State v. McCollum, Unpublished Decision (7-14-1997)

OPINION On July 8, 1992, defendant-appellant, Manion McCollum, was indicted on two counts of aggravated drug trafficking in violation of R.C. 2925.03(A)(1). Appellant entered not guilty pleas to both charges and the case was set for trial. The state subsequently agreed to nolle one of the aggravated drug trafficking charges in exchange for a guilty plea by appellant to the remaining offense. The trial court accepted appellant's guilty plea and sentenced appellant to a four to fifteen year term of imprisonment.1

On September 20, 1996, appellant filed a petition for postconviction relief pursuant to R.C. 2953.21 in which he argued that he had received ineffective assistance of counsel at trial. Appellant thereafter filed a motion for summary judgment pursuant to Civ.R. 56(C). The trial court overruled the motion for summary judgment and denied appellant's petition for postconviction relief in an order dated February 6, 1997. Appellant now appeals setting forth the following assignments of error:

Assignment of Error No. 1:

TRIAL COURT ABUSED ITS DISCRETION IN FAILING TO CONDUCT AN EVIDENTIARY HEARING UPON THE APPELLANT'S POSTCONVICTION PETITION WHERE APPELLANT'S BURDEN IS ONLY TO ALLEGE FACTS WHICH ARE SUFFICIENTLY OPERATIVE TO DEMONSTRATE HIS CONVICTION WAS VOID OR VOIDABLE BASED ON A CONSTITUTIONAL VIOLATION, AND PROVIDE EVIDENTIARY MATERIALS WHICH SUPPORT THOSE FACTS DEHORS THE RECORD OF TRIAL.

Assignment of Error No. 2:

TRIAL COURT ERRED IN FAILING TO GRANT SUMMARY JUDGMENT WHERE NO MATERIAL ISSUE OF FACT REMAINED TO BE LITIGATED PURSUANT TO CIVIL RULE 56 AND APPELLANT WAS ENTITLED TO JUDGMENT IN HIS FAVOR AS A MATTER OF LAW.
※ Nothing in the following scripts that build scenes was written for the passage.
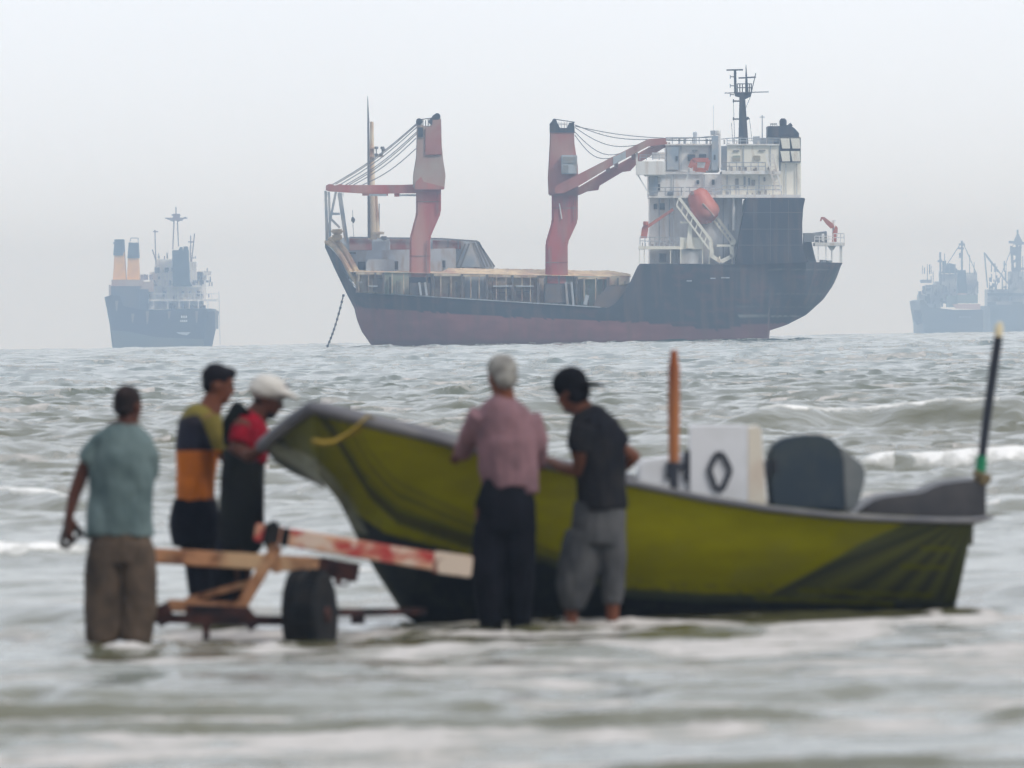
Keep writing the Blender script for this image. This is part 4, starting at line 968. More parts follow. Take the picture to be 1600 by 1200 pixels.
def boat_paint(x, y):
    n1 = fbm(x / 40, y / 14, 2); n2 = fbm(x / 9, y / 6, 4)
    ol = np.array([.32, .30, .001]); dk = np.array([.018, .024, .034]); gy = np.array([.075, .09, .06]); pale = np.array([.30, .31, .24]); dg = np.array([.045, .055, .03])
    c = np.tile(ol, (len(x), 1)) * (.85 + .3 * n1)[:, None]
    bd = np.interp(x, [400, 540, 600, 700, 740, 850, 980, 1100, 1250, 1400, 1500], [640, 800, 838, 862, 872, 882, 936, 944, 946, 948, 948])
    def put(mask, col, a=1.0): c[:] = c * (1 - (mask * a)[:, None]) + np.array(col) * (mask * a)[:, None]
    # bow stripes, running down from the stem head and aft
    for off, wd, col, a in ((-84, 7, dg, .3), (-62, 9, dk, .4), (-40, 8, dg, .4), (-20, 16, dk, .75)):
        ln_ = np.interp(x, [470, 520, 575, 620, 700, 900, 1010], [640, 700, 790, 828, 852, 905, 935]) + off * np.interp(x, [480, 600, 900, 1000], [1.5, .9, .3, .1])
        put(sstep(wd, wd * .4, np.abs(y - ln_)) * (x < 960), col, a)
    put(sstep(590, 470, x) * sstep(690, 640, x), dg, .75)
    put(sstep(-7, -2, y - bd + 9) * sstep(9, 6, y - bd + 2) * sstep(820, 900, x), gy)
    put(sstep(-2, 1, y - bd), dk)
    # stern fan of stripes
    edge = np.interp(y, [810, 850, 900, 932], [1430, 1345, 1262, 1205])
    fan = sstep(-4, 4, x - edge) * (y < bd - 8); put(fan, [.11, .118, .05])
    ang = np.arctan2(y - 800, 1520 - x)
    for k, q in enumerate(np.linspace(.38, 1.25, 9)):
        put(fan * sstep(.045, .018, np.abs(ang - q)), [.05, .055, .045] if k % 2 == 0 else [.17, .17, .05], .7)
    for yy, x0, x1 in ((857, 1440, 1490), (886, 1410, 1480), (925, 1250, 1460), (938, 1180, 1400)):
        put(sstep(5, 2, np.abs(y - yy - (x - x0) * .04)) * (x > x0) * (x < x1), [.17, .17, .01], .8)
    # rope coloured streak below the bow rail
    put(sstep(7, 3, np.abs(y - np.interp(x, [487, 520, 560, 575], [690, 690, 672, 660]))) * sstep(482, 490, x) * sstep(578, 565, x), [.30, .20, .03], .8)
    # pale stem band
    kq = int(NS * .46); kx = np.interp(y, S[3][:kq], S[2][:kq]); put(sstep(24, 12, np.abs(x - kx - 3)) * (y < 840) * (y > 694), pale, .9); put(sstep(16, 6, np.abs(x - kx)) * (y >= 836) * (y<962), dg, .8)
    put((y > bd - 30) * sstep(.55, .7, n2) * 1.0, [.05, .055, .04], .35)
    far = x < 0
    tt = -x[far] - 1; pl = sstep(.42, .18, tt)[:, None]; c[far] = (np.array([.30, .31, .25]) * pl + np.array([.04, .045, .04]) * (1 - pl)) * (.8 + .4 * n2[far])[:, None]
    return np.concatenate([c, np.ones((len(c), 1))], 1)
setcol(bh, boat_paint(bp[:, 0], bp[:, 1]))
# gunwale rail, deck, inner faces
def f(b):
    pts = []; 
    for i in range(0, NS, 2):
        gx, gy = S[0][i], S[1][i]; pts.append(v3(gx, gy + 6, Yg(gx), Yg(gx) - .02))
    gx, gy = 1548, 807; pts.append(v3(gx, gy + 1, Yg(gx), Yg(gx) - .02))
    n = len(pts); rad = [float(np.interp(PX(q)[0], [410, 490, 700, 1000, 1500], [.040, .040, .032, .022, .022])) for q in pts]; rad[-1] = .012
    b.tube(pts, rad, 10, ry=[.05] * n)
    fp = [far_gun(i) for i in range(0, NS, 2)]; b.tube(fp, .035, 8)
    b.tube([pts[0], pts[0].lerp(fp[0], .5), fp[0]], .035, 8)
gw = obj('gunwale', (lambda b: (f(b), b)[1])(MB()), M['gun'], bt, smooth='all')
b = MB(); vs = []; fs = []
for i in range(NS):
    gx, gy = S[0][i], S[1][i]; a = v3(gx, gy, Yg(gx), Yg(gx)); c = far_gun(i); dz = .02 if gx < 640 else (.02 + .16 * min(1, (gx - 640) / 60))
    vs += [a + Vector((0, .02, 0)), a + Vector((0, .22 if gx > 560 else .1, -dz)), c + Vector((0, -.05, -dz)), c + Vector((0, -.02, 0))]
for i in range(NS - 1):
    for k in range(3): fs.append([4 * i + k, 4 * i + k + 1, 4 * i + 5 + k, 4 * i + 4 + k])
b.add(vs, fs); obj('deck', b, M['boatin'], bt, smooth=True)
b = MB(); b.prism([(1330, 812), (1348, 792), (1372, 778), (1400, 774), (1436, 771), (1452, 765), (1466, 757), (1500, 752), (1536, 750), (1541, 760), (1541, 812)], 61.2, 62.5)
obj('stern_coaming', b, mat('stern_grey', (.055, .055, .062), .6, col2=(.09, .085, .09), nscale=4), bt, bevel=.02)
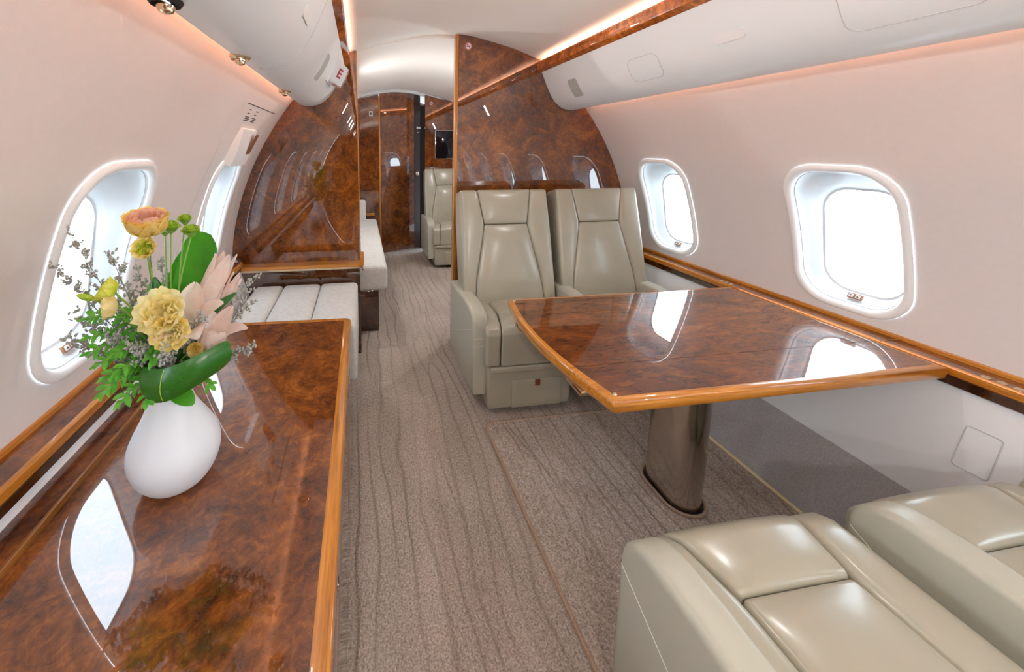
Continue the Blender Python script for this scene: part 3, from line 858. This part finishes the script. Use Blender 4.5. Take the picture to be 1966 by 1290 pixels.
# ------------------------------------------------------------------ credenza
CZ = .505; CX0, CX1, CY0, CY1 = -.676, -.056, -1.2, 1.605
cr = thing('credenza', 'long glossy burl wood credenza along the left wall, holding the white vase', 'cabinet', ((CX0+CX1)/2, .4, 0))
def cpts(ins):
    r = .03-ins*.5; x1, y1 = CX1-ins, CY1-ins
    arc = [(x1-r+r*math.cos(a), y1-r+r*math.sin(a)) for a in np.linspace(0, PI/2, 8)]
    return [(CX0, CY0), (x1, CY0)]+arc+[(CX0, y1+.02)]
bm = NB(); lv = [(.004, CZ-.030), (.0, CZ-.026), (0, CZ-.006), (.002, CZ-.0015), (.006, CZ)]
rs = [[bm.verts.new((x, y, z)) for x, y in cpts(i)] for i, z in lv]; n = len(rs[0])
for p, q in zip(rs, rs[1:]):
    for k in range(n): face(bm, (p[k], p[(k+1) % n], q[(k+1) % n], q[k]))
face(bm, rs[0][::-1]); inn = [bm.verts.new((x, y, CZ)) for x, y in cpts(.030)]
for k in range(n): face(bm, (rs[-1][k], rs[-1][(k+1) % n], inn[(k+1) % n], inn[k]))
obj('edge_band', bm, M['honey'], cr, smooth=60)
bm = NB(); pts = cpts(.0295); prism(bm, pts, lambda p: (p[0], p[1], CZ-.004), lambda p: (p[0], p[1], CZ+.0003)); obj('worktop', bm, M['burl'], cr, smooth=0)
bm = NB(); ext_y(bm, [(-.678, CZ), (-.678, CZ+.014), (-.622, CZ+.014), (-.622, CZ)], CY0, CY1+.01); rail = obj('back_rail', bm, M['burl'], cr)
bm = NB(); ext_y(bm, [(-.6225, CZ), (-.6225, CZ+.0142), (-.620, CZ+.0152), (-.6165, CZ+.0148), (-.615, CZ+.013), (-.615, CZ)], CY0, CY1+.01); obj('rail_moulding', bm, M['honey_dark'], rail)
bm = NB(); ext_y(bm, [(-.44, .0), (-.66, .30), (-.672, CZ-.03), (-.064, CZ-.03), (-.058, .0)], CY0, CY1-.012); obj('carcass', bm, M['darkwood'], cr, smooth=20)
bm = NB(); box(bm, -.064, -.0585, CY0, 1.035, .03, CZ-.034, .001); d1 = obj('drawer_front', bm, M['burl'], cr)
bm = NB(); box(bm, -.064, -.0585, 1.039, CY1-.016, .03, CZ-.034, .001); d2 = obj('drawer_front', bm, M['burl'], cr)
for par, y, z in ((d2, 1.20, .42), (d2, 1.165, .415), (d1, .63, .42)):
    bm = NB(); lathe(bm, [(.011, 0), (.011, .002), (.008, .004), (.0005, .0042)], (0, 0, 0), 18)
    bmesh.ops.transform(bm, matrix=Matrix.Translation((-.0585, y, z)) @ Matrix.Rotation(PI/2, 4, 'Y'), verts=bm.verts); obj('latch_button', bm, M['chrome'], par)

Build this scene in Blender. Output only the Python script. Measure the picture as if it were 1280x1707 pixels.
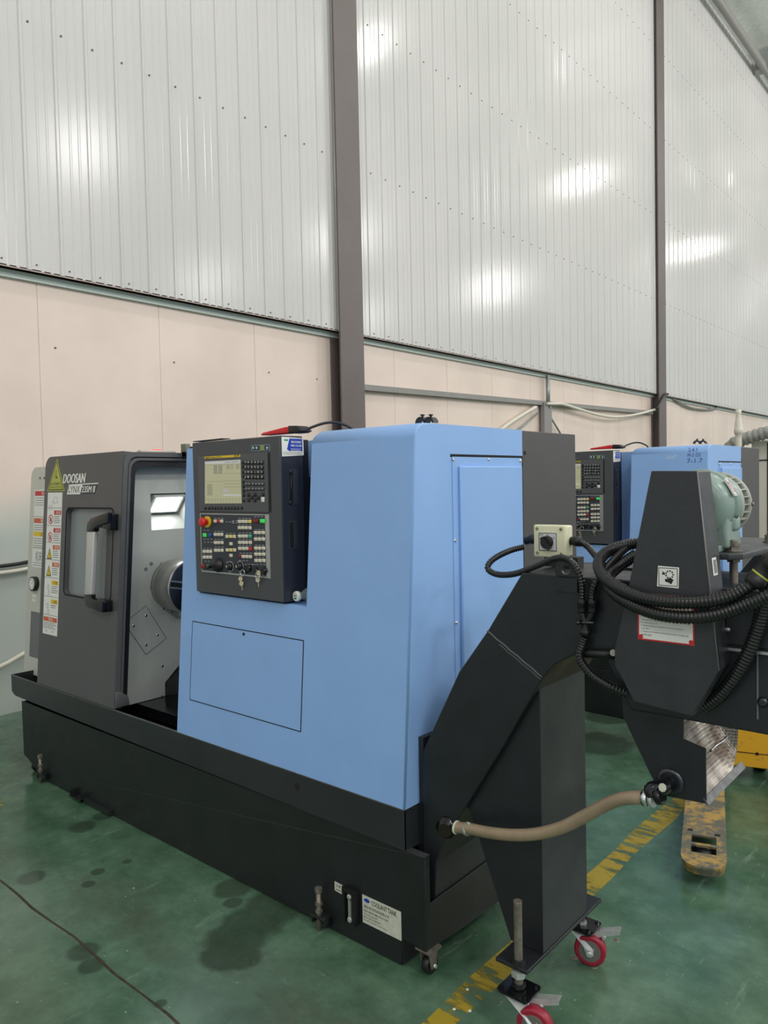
import bpy, bmesh, math, random
from mathutils import Vector, Matrix
random.seed(7)
PI = math.pi
for o in list(bpy.data.objects): bpy.data.objects.remove(o)
S = bpy.context.scene
COL = S.collection

# ------------------------------------------------------------------ camera
YAW, PITCH, ROLL, FPX, EYE = -0.713526723, -0.0383228561, -0.0210516078, 1261.42586, 1.57
_f = Vector((math.cos(PITCH)*math.sin(YAW), math.cos(PITCH)*math.cos(YAW), math.sin(PITCH)))
_r0 = Vector((math.cos(YAW), -math.sin(YAW), 0)); _u0 = _r0.cross(_f)
_R = math.cos(ROLL)*_r0 + math.sin(ROLL)*_u0
_U = -math.sin(ROLL)*_r0 + math.cos(ROLL)*_u0
CAM = Vector((0, 0, EYE))
cd = bpy.data.cameras.new('camera'); cam = bpy.data.objects.new('camera', cd); COL.objects.link(cam)
cd.sensor_fit = 'VERTICAL'; cd.sensor_height = 36; cd.lens = FPX*36/1707; cd.clip_end = 200; cd.clip_start = 0.02
cam.matrix_world = Matrix(((_R.x, _U.x, -_f.x, 0), (_R.y, _U.y, -_f.y, 0), (_R.z, _U.z, -_f.z, EYE), (0, 0, 0, 1)))
S.camera = cam
def _ray(x, y): return _f*FPX + _R*(x-640) - _U*(y-853.5)
# survey helpers: where a sight line of the photograph meets a real plane of the hall
def atX(x, y, X): d = _ray(x, y); return CAM + d*((X-CAM.x)/d.x)
def atY(x, y, Y): d = _ray(x, y); return CAM + d*((Y-CAM.y)/d.y)
def atZ(x, y, Z): d = _ray(x, y); return CAM + d*((Z-CAM.z)/d.z)

# ------------------------------------------------------------------ light
W = bpy.data.worlds.new('world'); S.world = W; W.use_nodes = True
W.node_tree.nodes['Background'].inputs[0].default_value = (0.93, 0.97, 1.0, 1)
W.node_tree.nodes['Background'].inputs[1].default_value = 0.60
S.view_settings.view_transform = 'Standard'; S.view_settings.look = 'None'
S.view_settings.gamma = 1; S.view_settings.use_curve_mapping = False
S.view_settings.exposure = 0.22
def lamp(name, loc, size, power, col=(1, .98, .95)):
    l = bpy.data.lights.new(name, 'POINT'); l.shadow_soft_size = size; l.energy = power; l.color = col
    o = bpy.data.objects.new(name, l); COL.objects.link(o); o.location = loc
    return o
for yy in (-7.0, 2.2, 11.2, 20.2, 29.2):
    lamp('high_bay_and_fill_lamp', (-0.9, yy, 10.0), 0.12, 170)
    lamp('high_bay_and_fill_lamp', (6.5, yy-2, 9.6), 0.55, 640)  # unlike the row above: unseen fill lamps, added to even the wall light
    lamp('high_bay_and_fill_lamp', (14.0, yy-2, 9.6), 0.55, 640)  # another added fill row, farther from the wall

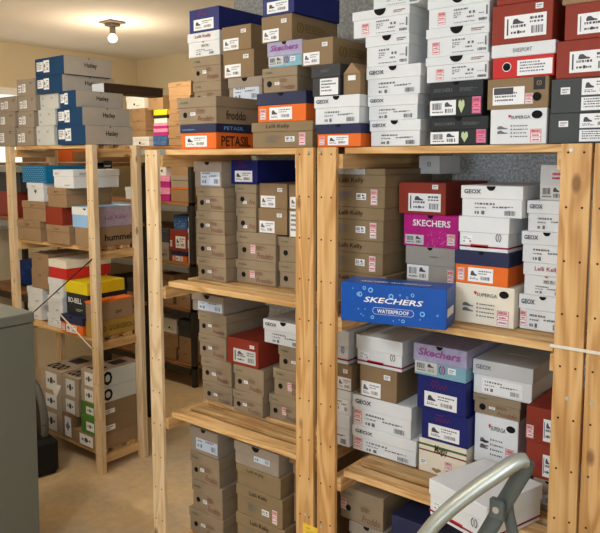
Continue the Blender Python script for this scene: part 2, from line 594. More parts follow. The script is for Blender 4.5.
def st_whitenotch(b, o):
    b.ink('block', .3 if not o.get('sale') else .42, .05, .66 if not o.get('sale') else .55, .52, 'ink_grey', name='size_label')
    b.ink('tiny', .7, .74, .26, .16, 'ink_rust', name='brand_lettering')
    if o.get('sale'): b.sticker(.1 + .07 * (b.seed % 3), .08, .13, .46, 'sale', inkm='ink_red', name='price_sticker')
    b.notch(.5, .1)


def st_superga(b, o):
    b.hole(.83, .82, .013, .75); b.text('SUPERGA', .55, .76, .34, .09, 'ink', bold=.01)
    b.ink('heart', .33, .74, .05, .1, 'ink_red', name='logo_mark')
    b.ink('outline', .12, .14, .62, .5, 'ink_grey', name='printed_pictograms'); b.sticker(.72, .04, .2, .4, 'sale', inkm='ink_red', name='price_sticker')
    if o.get('shoe'):
        b.ink('heart', .16, .42, .2, .06, 'ink', name='shoe_picture'); b.ink('heart', .16, .34, .2, .05, 'kraft', name='shoe_picture')


def st_kraftlogo(b, o):
    b.sticker(.1, .14, .52, .58, 'text'); b.strip(.12, .48, .44, .7, 'ink', 'label_header', d=.0008)
    b.strip(.76, .58, .94, .98, 'black_card', 'logo_plate'); b.ink('emblem', .81, .7, .08, .18, 'kraft', name='logo_mark').location.y -= .0006
    b.sticker(.63, .14, .13, .34, 'sale', inkm='ink_red', name='price_sticker'); b.hole(.82, .36, .0105)


def st_redlid(b, o):
    b.text('SHESPORT', .5, .8, .3, .12, 'ink_grey'); b.hole(.25, .34, .0095)
    r = MB().disc((0, 0, 0), .0115, -.0004, 'Y', 18).build('hole_ring', 'paper', b.root); r.location = (-b.w / 2 + .25 * b.w, -b.d / 2 + b.g, .34 * b.h)
    b.sticker(.42, .06, .54, .44, 'text', inkm='ink_grey')


def st_brick(b, o):
    if o.get('plain'): return
    if o.get('rl'):
        b.sticker(.5, .1, .4, .62, 'start'); b.hole(.9, .28, .006)
        if o.get('sale'): b.sticker(.03, .1, .2, .36, 'sale', inkm='ink_red', name='price_sticker')
        b.ink('emblem', .34, .3, .14, .2, 'ink_dark_red', name='logo_mark')
        return
    big = o.get('biglabel')
    b.sticker(.22, .14 if not big else .1, .68, .56, 'start')
    if o.get('sticker'): b.sticker(.72, .8, .12, .14, 'tiny', inkm='ink_grey', name='price_sticker')


def st_brickold(b, o):
    b.sticker(.22, .12, .7, .5, 'start', 'pale_card'); b.sticker(.74, .72, .14, .12, 'tiny', inkm='ink_grey', name='price_sticker')


def st_navy(b, o):
    b.sticker(.16, .1, .66, .46, 'shoe'); b.ink('script', .28, .66, .36, .26, 'ink_dark_red', name='brand_lettering')


def st_skk(b, o):
    b.text('Skechers', .5, .76, .8, .24, 'ink_purple', bold=.03, shear=.2); b.sticker(.03, .08, .42, .36, 'bar', 'pale_card')
    b.ink('emblem', .49, .12, .12, .3, 'ink_dark_red', name='logo_mark'); b.sticker(.66, .2, .14, .18, 'tiny', inkm='ink_grey', name='price_sticker'); b.notch(.5, .06)


def st_pink(b, o):
    b.text('SKECHERS', .52, .74, .68, .2, 'ink_white', bold=.02); b.sticker(.04, .06, .34, .3, 'bar', 'pale_card')
    b.ink('specks', .45, .02, .5, .5, 'pink_card', name='printed_pattern'); b.sticker(.8, .1, .14, .34, 'sale', inkm='ink_red', name='price_sticker'); b.notch(.5, .05)


def st_black(b, o):
    b.text('SKECHERS', .26, .76, .36, .1, 'ink_grey'); b.ink('text', .56, .68, .38, .14, 'ink_grey')
    b.sticker(.0, .06, .5, .42, 'bar'); b.ink('heart', .54, .1, .13, .38, 'ink_lime', name='logo_mark')
    b.sticker(.8, .08, .16, .46, 'sale', paper='pink_card', inkm='ink_red', name='price_sticker'); b.notch(.5, .06)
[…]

In his first assignment of error, appellant contends that the trial court erred in denying his petition for postconviction relief without first holding an evidentiary hearing to further develop the facts giving rise to his ineffective assistance of counsel claim. A hearing is not automatically required whenever a petition for postconviction relief is filed. State v. Strutton (1988), 62 Ohio App.3d 248, 251. The test is whether the petition, supporting affidavits, and other relevant evidentiary materials reveal some substantive grounds upon which relief could be granted. State v. Jackson (1980), 64 Ohio St.2d 107, 113. Self-serving affidavits submitted by a defendant in support of his claim for postconviction relief are insufficient to trigger the right to a hearing or to justify granting the petition under R.C. 2953.21. State v. Kapper (1983), 5 Ohio St.3d 36, 38, certiorari denied (1983), 464 U.S. 856, 104 S.Ct. 174; State v. Williams (1991), 74 Ohio App.3d 686, 699.

The only evidence submitted by appellant which supports his ineffective assistance of counsel claim is his own affidavit in which he makes several self-serving statements which impugn trial counsel's performance. Such evidence by itself is insufficient to mandate a hearing or to justify granting postconviction relief under R.C. 2953.21. Kapper at 38; Williams at 699. Accordingly, the trial court did not err in denying appellant's petition for postconviction relief without holding an evidentiary hearing. Appellant's first assignment of error is overruled.

In his second assignment of error, appellant contends that he is entitled to summary judgment on his petition for postconviction relief because the state did not file a memorandum in opposition to his motion for summary judgment. We disagree. A litigant is not entitled to summary judgment by default under Civ.R. 56(C) simply because the nonmoving party elects not to file a memorandum in opposition or other responsive pleading. Morris v. Ohio Cas. Ins. Co. (1988), 35 Ohio St.3d 45, 47; Wilson v. State (1995), 101 Ohio App.3d 487, 494. Therefore, appellant's second assignment of error is overruled. The judgment of the trial court is hereby affirmed.

YOUNG, P.J., and WALSH, J., concur.

1 The trial court initially suspended the sentence of imprisonment and released appellant on probation. However, the court later revoked appellant's probation and reimposed the original four to fifteen year term in December 1994.